## What the task requires
Count how many lines mention the word "Blender". Write that number alone.

## Supplied records
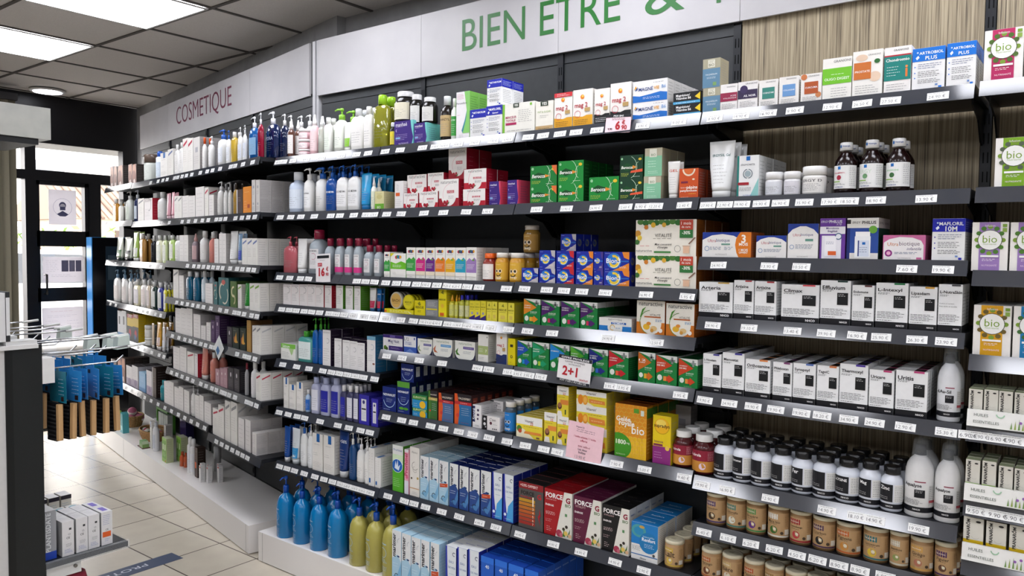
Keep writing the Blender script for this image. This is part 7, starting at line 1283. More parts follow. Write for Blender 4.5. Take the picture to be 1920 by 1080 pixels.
# ------------------------------------------------------------------ stock
def kind_of(spec):
    for keys, nm, cat in KINDS:
        if any(spec.startswith(k) for k in keys.split()): return nm, cat
    return 'skincare_carton', 'skincare box'
def label_for(look, k, level, bay, row, tier):
    tail = '%s, %s' % (level, bay)
    pre = ''
    if row: pre = '%s behind ' % ORD[row]
    if tier: pre += 'stacked above '
    core = '%s from left' % ordn(k)
    for lk in (look, look.split(',')[0], ' '.join(look.split(',')[0].split()[-4:])):
        s = '%s, %s%s, %s' % (lk, pre, core, tail)
        if len(s.split()) <= 16: return s
    s = '%s, %s%s, %s' % (' '.join(look.split(',')[0].split()[-2:]), pre, ordn(k), tail)
    return s
STOCK_REF = []
def stock():
    rnd = random.Random(7)
    for si, (fr, bay, level, z, off, items) in enumerate(SHELF_STOCK):
        order = sorted([it for it in items if it[7] == 0], key=lambda it: it[1] if fr == 'B' else -it[1])
        pos = {id(it): n+1 for n, it in enumerate(order)}
        last = None; seen = set(); below = 1
        for ii, it in enumerate(items):
            pk, x, w_, h, d, n, back, up = it
            spec = PACKS[pk]
            soft = '|' in spec
            if it[7] == 0: below = pos[id(it)]; tier = 0
            else: tier = 1
            if soft: parts = soft_mesh(spec, w_, h, d); nm, cat = FORM[spec[:2]]
            else: parts = [('carton', box_mesh(spec, w_, h, d))]; nm, cat = kind_of(spec)
            look = look_of(spec)
            for r in range(n):
                y = off+back+r*(d+.002)
                jx = rnd.uniform(-.0006, .0006) if r else 0
                lx = x if fr == 'B' else -x
                p = at(fr, (lx if fr == 'A' else x)+jx, y, z+up) if fr == 'B' else A_ORG+AX*(lx+jx)+AY*y+Vector((0, 0, z+up))
                lab = label_for(look, below, level, bay, r, tier)
                while lab in seen: lab = lab.replace('stacked above', 'topmost above') if 'stacked above' in lab else 'other '+lab
                seen.add(lab)
                o = thing(nm, parts if not (len(parts) == 1) else [parts[0]], p, rot(fr) + (rnd.uniform(-.035, .035) if soft else rnd.uniform(-.006, .006)), lab, cat,
                          '%s on the %s, %s' % (cat+('es' if cat.endswith('x') else 's'), level, bay))
                STOCK_REF.append((o.name, si, ii, r))
stock()

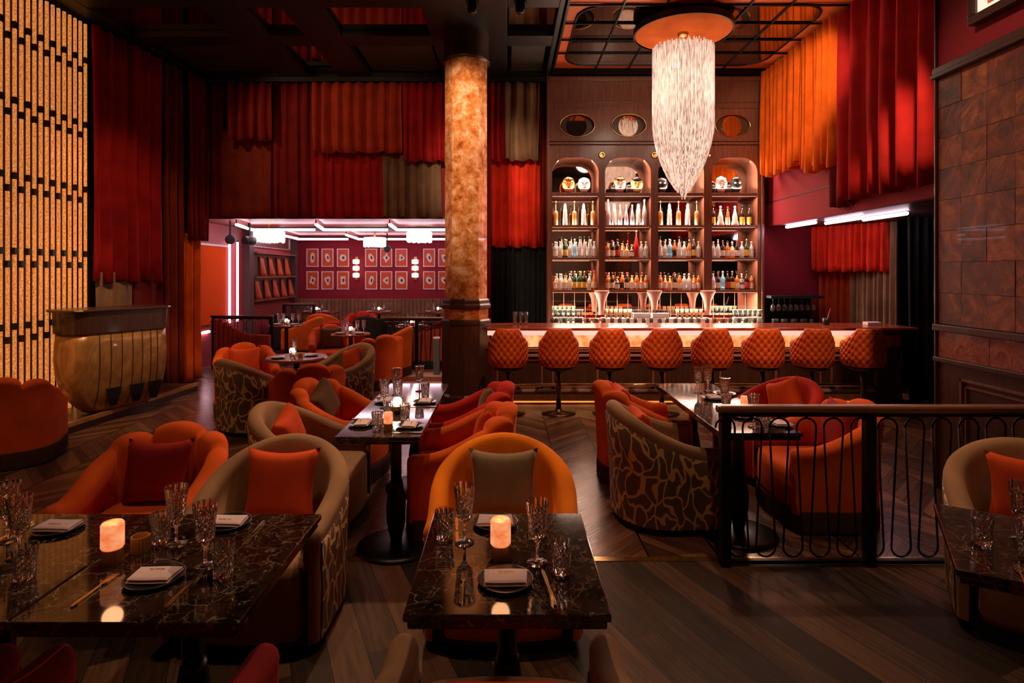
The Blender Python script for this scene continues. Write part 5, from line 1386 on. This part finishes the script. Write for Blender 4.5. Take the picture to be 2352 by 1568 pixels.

## Full output
2